## Input data
## start
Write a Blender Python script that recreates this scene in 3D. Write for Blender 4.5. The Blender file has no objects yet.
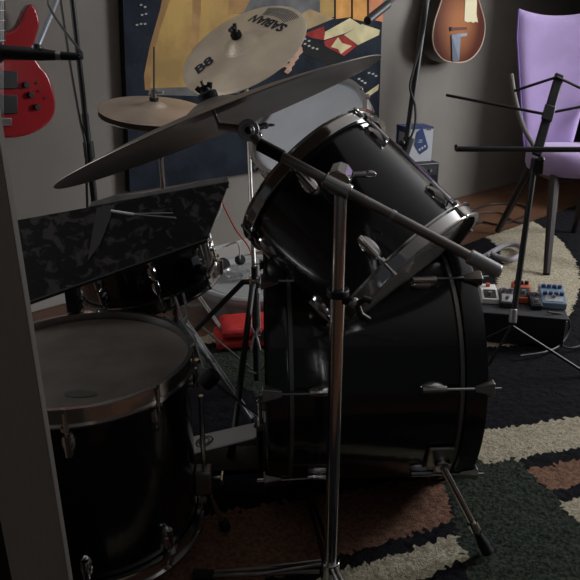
import bpy, bmesh, math, random
from mathutils import Vector, Matrix, noise
random.seed(7)
V3 = Vector
PI = math.pi
scene = bpy.context.scene
col = scene.collection

# ------------------------------------------------------------------ camera
F = 650.0
PITCH = math.radians(21.0)
CAM = V3((0, 0, 1.02))
FW = V3((0, math.cos(PITCH), -math.sin(PITCH)))
UP = V3((0, math.sin(PITCH), math.cos(PITCH)))
RT = V3((1, 0, 0))
cd = bpy.data.cameras.new('camera'); cam = bpy.data.objects.new('camera', cd); col.objects.link(cam)
cam.location = CAM; cam.rotation_euler = (PI/2 - PITCH, 0, 0)
cd.sensor_width = 36; cd.lens = 36*F/580.0; cd.clip_start = 0.02
scene.camera = cam

def ray(x, y): return FW + RT*((x-290)/F) - UP*((y-290)/F)
def P(x, y, z): return CAM + ray(x, y)*z                  # survey point at metric depth z
def G(x, y, h=0.0):                                        # survey point on a level plane
    r = ray(x, y); t = (h-CAM.z)/r.z; return CAM + r*t
def D(a, b, c):                                            # direction: right, up, towards the viewer
    return (RT*a + UP*b - FW*c).normalized()
def N(x, y, a, b, c):                                      # direction seen at a survey point: right, up, towards the lens
    w = -ray(x, y).normalized(); u = w.cross(UP).normalized()*-1; u = u if u.x > 0 else -u; v = w.cross(u)
    return (u*a + v*b + w*c).normalized()
w0 = G(33, 311); w1 = G(460, 197)
WD = (w1-w0).normalized(); WN = V3((WD.y, -WD.x, 0))      # wall direction, wall normal into the room
def W(x, y, off=0.0):
    r = ray(x, y); p0 = w0 + WN*off
    t = (p0-CAM).dot(WN)/r.dot(WN); return CAM + r*t

# ------------------------------------------------------------------ materials
MATS = {}
def mat(name, c, metal=0, rough=.5, var=0, vscale=20, bump=0, bscale=60, coat=0, spec=.5, c2=None, wave=False, sheen=0, trans=0, emit=None):
    if name in MATS: return MATS[name]
    m = bpy.data.materials.new(name); m.use_nodes = True
    nt = m.node_tree; b = nt.nodes['Principled BSDF']
    b.inputs['Base Color'].default_value = (*c, 1)
    b.inputs['Metallic'].default_value = metal; b.inputs['Roughness'].default_value = rough
    b.inputs['Coat Weight'].default_value = coat; b.inputs['Coat Roughness'].default_value = .08
    b.inputs['Specular IOR Level'].default_value = spec
    b.inputs['Sheen Weight'].default_value = sheen
    b.inputs['Transmission Weight'].default_value = trans
    if name.startswith(('paint_', 'rug_')): b.inputs['Specular IOR Level'].default_value = .15
    tc = nt.nodes.new('ShaderNodeTexCoord')
    if var or c2:
        n = nt.nodes.new('ShaderNodeTexNoise'); n.inputs['Scale'].default_value = vscale; n.inputs['Detail'].default_value = 6
        nt.links.new(tc.outputs['Object'], n.inputs['Vector'])
        r = nt.nodes.new('ShaderNodeValToRGB')
        lo = c2 if c2 else tuple(max(0, k*(1-var)) for k in c)
        hi = c if c2 else tuple(min(1, k*(1+var)) for k in c)
        r.color_ramp.elements[0].position = .38; r.color_ramp.elements[1].position = .62
        r.color_ramp.elements[0].color = (*lo, 1); r.color_ramp.elements[1].color = (*hi, 1)
        nt.links.new(n.outputs['Fac'], r.inputs['Fac']); nt.links.new(r.outputs['Color'], b.inputs['Base Color'])
    if bump:
        n = nt.nodes.new('ShaderNodeTexNoise'); n.inputs['Scale'].default_value = bscale; n.inputs['Detail'].default_value = 4
        nt.links.new(tc.outputs['Object'], n.inputs['Vector'])
        bp = nt.nodes.new('ShaderNodeBump'); bp.inputs['Strength'].default_value = bump; bp.inputs['Distance'].default_value = .01
        nt.links.new(n.outputs['Fac'], bp.inputs['Height']); nt.links.new(bp.outputs['Normal'], b.inputs['Normal'])
    MATS[name] = m; return m

chrome = mat('chrome', (.62, .61, .60), 1, .16, bump=.04, bscale=25)
dullchrome = mat('worn_chrome', (.34, .32, .30), 1, .33, var=.12, vscale=30)
lacquer = mat('black_lacquer', (.008, .008, .009), 0, .22, coat=.6, spec=.4)
blackpl = mat('black_plastic', (.012, .012, .013), 0, .45)
blackmt = mat('black_metal', (.014, .014, .015), 0, .5)
rubber = mat('rubber', (.014, .013, .013), 0, .8)
felt = mat('felt', (.02, .02, .02), 0, .95, bump=.4, bscale=400)
headw = mat('coated_head', (.72, .74, .78), 0, .55, var=.06, vscale=9)
headb = mat('worn_head', (.085, .07, .06), 0, .6, spec=.25, var=.15, vscale=14)
headc = mat('smoky_head', (.20, .185, .165), 0, .18, coat=.5)
headd = mat('dark_head', (.02, .02, .02), 0, .3)
silver = mat('brushed_silver', (.5, .5, .5), .9, .38)
white = mat('white_plastic', (.85, .85, .83), 0, .4)
wallm = mat('wall_paint', (.23, .208, .183), 0, .85, var=.05, vscale=3, bump=.08, bscale=180)
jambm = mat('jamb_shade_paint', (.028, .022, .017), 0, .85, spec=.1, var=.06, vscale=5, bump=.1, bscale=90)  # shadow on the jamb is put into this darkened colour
basem = mat('baseboard_paint', (.40, .38, .35), 0, .5)
ceilm = mat('ceiling_paint', (.8, .79, .77), 0, .9)
purple = mat('lilac_velvet', (.46, .33, .62), 0, .8, var=.06, vscale=6, bump=.06, bscale=300, sheen=.3)
purple2 = mat('violet_piping', (.22, .15, .40), 0, .8)
redg = mat('red_gloss', (.31, .012, .018), 0, .22, coat=.7)
redcloth = mat('red_cloth', (.62, .03, .03), 0, .6, bump=.3, bscale=40)
cream_tape = mat('cream_tape', (.72, .64, .42), 0, .7)
woodleg = mat('dark_wood', (.022, .015, .013), 0, .4)
greytub = mat('grey_plastic', (.30, .31, .31), 0, .35)
clearish = mat('clear_plastic', (.8, .82, .84), 0, .08, trans=.85)
bluem = mat('blue_print', (.05, .08, .22), 0, .5)
boxw = mat('white_card', (.62, .64, .68), 0, .6)
ampgr = mat('amp_grille', (.15, .155, .165), 0, .9, bump=.6, bscale=500, var=.3, vscale=300)
orange = mat('orange_enamel', (.62, .12, .05), 0, .35)
bluep = mat('blue_enamel', (.20, .30, .40), 0, .35)
cablew = mat('white_cable', (.6, .6, .58), 0, .5)
cableb = mat('black_cable', (.012, .012, .012), 0, .5)
cabler = mat('red_cord', (.45, .05, .04), 0, .5)
cableg = mat('grey_sleeve', (.36, .34, .38), 0, .7, bump=.3, bscale=200)
tail = mat('blued_steel', (.10, .125, .17), .2, .45)
binding = mat('binding', (.55, .42, .30), 0, .5)

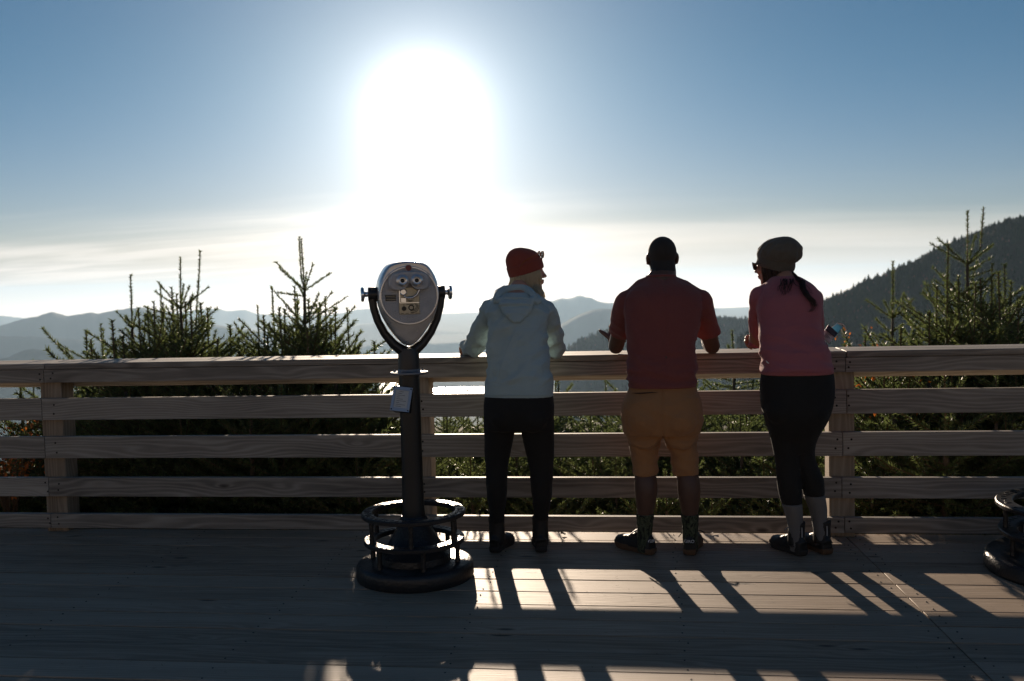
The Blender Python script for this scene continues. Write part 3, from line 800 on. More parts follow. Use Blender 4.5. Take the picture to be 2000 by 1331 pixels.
# ------------------------------------------------------------------ firs
class Fir:
    def __init__(s, seed, years, lead, spread=1.0, ndens=150, nlen=.0195, bare=0.0, leaders=1, droop=0.0, order=3, base=0.0):
        s.r = random.Random(seed); s.sh = []       # shoots: p0, p1, radius, order, age
        s.trunk = []; s.spread = spread; s.order = order; s.droop = droop
        r = s.r
        H = 0; nodes = []; L = lead
        seg = []
        for k in range(years):
            seg.append(lead*(1, .60, .47, .42, .40)[min(k, 4)]*r.uniform(.85, 1.15))
        H = sum(seg)+base; s.H = H
        z = H; p = V((0, 0, H)); lean = V((0, 0, 0)); tp = [V((0, 0, H))]
        wob = V((0, 0, 0))
        for k, l in enumerate(seg):
            nxt = tp[-1]-V((r.uniform(-.05, .05)*l, r.uniform(-.05, .05)*l, l)); tp.append(nxt)
        tp.append(V((tp[-1].x, tp[-1].y, -.15)))
        sh = V((tp[-1].x, tp[-1].y, 0)); tp = [q-sh*(1-q.z/H if H else 0) for q in tp]
        s.tp = tp
        # top shoot carries needles
        s.sh.append((tp[1], tp[0], .0042, 0, 0))
        if years > 1: s.sh.append((tp[2], tp[1], .006, 0, 1))
        for q in range(leaders-1):
            a = r.uniform(0, 6.28); b0 = tp[1+q % 2]
            off = V((cos(a), sin(a), 0))*r.uniform(.05, .12)*lead/.3
            m = b0+off+V((0, 0, lead*.25)); s.sh.append((b0, m, .004, 0, 0))
            e = m+off*.25+V((0, 0, lead*r.uniform(.6, .85))); s.sh.append((m, e, .004, 0, 0))
        for k in range(1, years):
            ag0 = (k+1)//2
            nb = r.choice((5, 6, 6, 7)) if k > 2 else r.choice((4, 5)); a0 = r.uniform(0, 6.28)
            for q in range(nb):
                a = a0+2*pi*q/nb+r.uniform(-.3, .3)
                el = radians(max(0, 44-4.2*k)+r.uniform(-10, 10))
                dirv = V((cos(a)*cos(el), sin(a)*cos(el), sin(el)))
                ag = min((k+1)//2, 5) if k > 1 else 1
                tot = lead*(.60+.17*k)*spread*r.uniform(.65, 1.15)
                s.grow(tp[k], dirv, ag, min(tot, lead*2.5*spread)/ag, 1)
            # inter-whorl twigs
            for q in range(r.choice((4, 5, 6)) if k > 1 else 1):
                a = r.uniform(0, 6.28); t = r.uniform(.15, .85); p = tp[k-1].lerp(tp[k], t)
                if k == 1: continue
                el = radians(r.uniform(5, 40)); s.grow(p, V((cos(a)*cos(el), sin(a)*cos(el), sin(el))), max(1, min(ag0, 3)), min(lead*(.40+.10*k), lead*1.5)*r.uniform(.6, 1.1)*spread/max(1, min(ag0, 3)), 2)
        s.nd = ndens; s.nl = nlen
    def grow(s, p, d, age, L, order):
        r = s.r
        for a in range(age, 0, -1):
            l = L*r.uniform(.82, 1.12)
            q = p+d*l
            s.sh.append((p, q, .0020+.0009*a, order, a-1))
            if a > 1 and order < s.order:
                side = d.cross(V((0, 0, 1)));
                side = side.normalized() if side.length > 1e-4 else V((1, 0, 0))
                for sg in (-1, 1):
                    if r.random() < .10: continue
                    an = radians(r.uniform(40, 58))
                    dd = (d*cos(an)+side*sg*sin(an)+V((0, 0, r.uniform(-.12, .16)))).normalized()
                    s.grow(q, dd, a-1, L*.74*r.uniform(.8, 1.1), order+1)
                if r.random() < .45:
                    for sg in (-1, 1):
                        an = radians(r.uniform(45, 65))
                        s.grow(p.lerp(q, r.uniform(.3, .75)), (d*cos(an)+side*sg*sin(an)+V((0, 0, r.uniform(-.05, .25)))).normalized(), 1, L*.45, 9)
            p = q
            d = (d+V((r.uniform(-.08, .08), r.uniform(-.08, .08), .10 if a > 2 else .16-s.droop))).normalized()
            L *= .96
    def meshes(s):
        g = np.random.default_rng(s.r.randrange(1 << 30))
        S = s.sh; P0 = np.array([a[0] for a in S]); P1 = np.array([a[1] for a in S]); rad = np.array([a[2] for a in S])
        od = np.array([a[3] for a in S]); age = np.array([a[4] for a in S])
        Ln = np.linalg.norm(P1-P0, axis=1); D = (P1-P0)/Ln[:, None]
        # twigs, 3-sided
        ref = np.where(np.abs(D[:, 2:3]) < .9, np.array([[0, 0, 1.]]), np.array([[1., 0, 0]]))
        U = np.cross(D, ref); U /= np.linalg.norm(U, axis=1)[:, None]; W = np.cross(D, U)
        tv = []; tf = []
        for k in range(3):
            c, q = cos(2*pi*k/3), sin(2*pi*k/3)
            tv.append(P0+(U*c+W*q)*rad[:, None]); 
        for k in range(3):
            c, q = cos(2*pi*k/3), sin(2*pi*k/3)
            tv.append(P1+(U*c+W*q)*(rad*.75)[:, None])
        tv = np.stack(tv, 1); n_ = len(S)
        quads = np.array([(0, 1, 4), (0, 4, 3), (1, 2, 5), (1, 5, 4), (2, 0, 3), (2, 3, 5)])
        tf = (quads[None]+(np.arange(n_)*6)[:, None, None]).reshape(-1, 3)
        # needles
        cnt = np.maximum(3, (Ln*s.nd*2.0*np.where(age > 3, .55, 1)*np.where(od == 0, 1.25, 1))).astype(int)
        idx = np.repeat(np.arange(n_), cnt); N = len(idx)
        t = g.random(N); th = g.uniform(0, 2*pi, N)
        base = P0[idx]+(P1-P0)[idx]*t[:, None]
        rd = U[idx]*np.cos(th)[:, None]+W[idx]*np.sin(th)[:, None]
        rd[:, 2] += .35*(od[idx] > 0)
        rd /= np.linalg.norm(rd, axis=1)[:, None]
        ln = s.nl*g.uniform(.7, 1.15, N)*np.where(od[idx] == 0, .9, 1)
        dirn = rd*.86+D[idx]*g.uniform(.35, .75, N)[:, None]; dirn /= np.linalg.norm(dirn, axis=1)[:, None]
        sd = np.cross(dirn, g.normal(size=(N, 3))); sd /= np.linalg.norm(sd, axis=1)[:, None]
        wd = .0022
        nv = np.stack([base+sd*wd, base-sd*wd, base+dirn*ln[:, None]], 1)
        nf = np.arange(N*3).reshape(-1, 3)
        tint = np.clip(.30+.32*(age[idx] == 0)+g.normal(0, .16, N), 0, 1)
        vs = np.concatenate([tv.reshape(-1, 3), nv.reshape(-1, 3)]); fs = np.concatenate([tf, nf+len(tv)*6])
        mi = np.concatenate([np.ones(len(tf), int), np.zeros(N, int)])
        tt = np.concatenate([np.full(len(tf), .5), tint])
        crown = np_mesh('crown', vs, fs, [M['needles'], M['twig']], tt, mi)
        b = MB(); n2 = len(s.tp)
        b.tube([tuple(p) for p in s.tp[1:]][::-1], [max(.004, .005+.0024*(n2-1-i)) for i in range(n2-1)], 7, 0)
        trunk = b.mesh('trunk', [M['bark']], (0, 0, 0)); 
        return crown, trunk, s.H
FIRS = {}
def fir_kind(k, **kw): FIRS[k] = Fir(**kw).meshes()
fir_kind('tall', seed=3, years=14, lead=.33, leaders=2, ndens=430)
fir_kind('triple', seed=8, years=13, lead=.33, leaders=3, spread=1.1, ndens=430)
fir_kind('slim', seed=12, years=12, lead=.30, spread=.75, ndens=430)
fir_kind('sparse', seed=21, years=11, lead=.36, spread=.62, order=2, ndens=520)
fir_kind('bush', seed=31, years=9, lead=.22, spread=1.45, ndens=430)
fir_kind('bush2', seed=37, years=9, lead=.18, spread=1.7, ndens=430)
fir_kind('small', seed=44, years=8, lead=.24, spread=1.15, ndens=460)
fir_kind('dense', seed=52, years=12, lead=.22, spread=1.5, ndens=430)
def fir(kind, x, y, ztop, label, group=None, rz=None, sc=None, name='fir_tree'):
    crown, trunk, H = FIRS[kind]; g = gz(x, y)-.05
    if sc is None: sc = (ztop-g)/H
    rz = random.uniform(0, 6.28) if rz is None else rz
    T = thing(name, (x, y, ztop-H*sc), label, 'tree', group, rz)
    T.scale = (sc, sc, sc)
    for nm, me in (('crown', crown), ('trunk', trunk)):
        c = bpy.data.objects.new(nm, me); COL.objects.link(c); c.parent = T
    return T
def firpx(kind, px, py, y, label, **kw):
    p = A(px, py, y); return fir(kind, p.x, y, p.z, label, **kw)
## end
## Task instructions
Pictures do not belong in the copy. Repeat only the lines from the top of the records through the line containing "scene.camera = cam".

## The reply
Write a Blender Python script that recreates this scene in 3D. Write for Blender 4.5. The Blender file has no objects yet.
import bpy, bmesh, math, random
from mathutils import Vector, Matrix, noise
random.seed(7)
V3 = Vector
PI = math.pi
scene = bpy.context.scene
col = scene.collection

# ------------------------------------------------------------------ camera
F = 650.0
PITCH = math.radians(21.0)
CAM = V3((0, 0, 1.02))
FW = V3((0, math.cos(PITCH), -math.sin(PITCH)))
UP = V3((0, math.sin(PITCH), math.cos(PITCH)))
RT = V3((1, 0, 0))
cd = bpy.data.cameras.new('camera'); cam = bpy.data.objects.new('camera', cd); col.objects.link(cam)
cam.location = CAM; cam.rotation_euler = (PI/2 - PITCH, 0, 0)
cd.sensor_width = 36; cd.lens = 36*F/580.0; cd.clip_start = 0.02
scene.camera = cam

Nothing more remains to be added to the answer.